La première visite au Liban du président Mahmoud Ahmadinejad, qui devrait se rendre dans le sud frontalier d'Israël, suscite d'ores et déjà une controverse au Liban, certains y voyant un message pour montrer que le pays est une «base iranienne» aux portes de l'État hébreu.

Le président iranien effectuera les 13 et 14 octobre une visite au Liban, où il doit s'entretenir avec le président Michel Sleimane, le premier ministre Saad Hariri et le chef du Parlement Nabih Berri.

Selon des responsables politiques, il doit également rencontrer Hassan Nasrallah, le chef du Hezbollah, le puissant parti chiite allié de l'Iran et que Washington accuse d'être armé par Téhéran pour lutter contre Israël.

Il pourrait également se rendre dans le sud du Liban.

«C'est un message pour dire que l'Iran est à la frontière d'Israël», a dénoncé Farès Souaid, coordinateur général de la coalition du «14-Mars», majoritaire au Parlement et dont est issu le premier ministre Saad Hariri.

«Par cette visite, il veut dire que Beyrouth est une zone sous influence iranienne, que le Liban est une base iranienne sur la Méditerranée», a-t-il estimé.
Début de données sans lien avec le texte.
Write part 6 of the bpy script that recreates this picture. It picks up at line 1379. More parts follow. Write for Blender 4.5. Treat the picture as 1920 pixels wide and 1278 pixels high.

Un responsable du Hezbollah sous couvert de l'anonyamat a affirmé vendredi à l'AFP que la visite dans le sud incluait un tour à Cana, village cible de raids israéliens meurtriers en 1996 et 2006, et à Bint Jbeil (5 km de la frontière), où de violents affrontements ont opposé soldats israéliens et combattants du Hezbollah lors de la guerre de 2006.

Il doit se rendre également au «musée de la Résistance» inauguré cette année à Mlita, selon cette même source. «Nous lui réservons un accueil populaire important».

«C'est une provocation, il n'a pas à aller là-bas», a dénoncé M. Souaid.

Pour la coalition majoritaire, soutenue par les États-Unis et l'Arabie, et qui critique l'«ingérence» de Téhéran au Liban et son influence auprès du Hezbollah, la visite de M. Ahmadinejad prend également une dimension régionale et internationale. Un communiqué de la coalition cette semaine avait estimé que le président iranien était «contre la paix».

«Au moment où les négociations sont en cours entre Palestiniens et Israéliens, le président iranien va dire que le Liban est une terre de "résistance" et réaffirmer son projet de guerre continue contre Israël», estime M. Souaid.

«Il rappelle à la communauté internationale que la sécurité d'Israël est entre les mains de son pays, à travers le Hamas (palestinien) et le Hezbollah et qu'il faudra donc négocier avec Téhéran,» poursuit-il.

L'Iran est soupçonné de chercher à se doter de la bombe atomique sous couvert d'un programme civil et est sous le coup de sanctions votées par le Conseil de sécurité de l'ONU.

Le numéro deux du Hezbollah, cheikh Naïm Kassem, a estimé au contraire que la visite de M. Ahmadinejad ne causait aucun «embarras» pour le Liban.

«Le message de cette visite est de réaffirmer l'importance de l'unité sur la scène libanaise», a de son côté affirmé l'ambassadeur de la République islamique, Ghazanfar Roknabadi.

Pour sa part, le porte-parole du ministère israélien des Affaires étrangères  Yigal Palmor a jugé vendredi «inquiétante et déstabilisante» cette visite.

Il s'agira de la première visite du conservateur Ahmadinejad au Liban depuis son élection à la présidence en 2005. Il a été élu pour un second mandat en 2009.

La dernière visite à Beyrouth d'un président iranien avait été effectuée par son prédécesseur, le réformateur Mohammad Khatami, en mai 2003.

Le Hezbollah prône la lutte contre Israël et est considéré par les États-Unis comme un groupe terroriste.

Washington avait accusé en avril l'Iran et son allié syrien de livrer au Hezbollah des roquettes et des missiles de plus en plus sophistiqués pouvant être utilisés contre Israël, ennemi juré de Téhéran.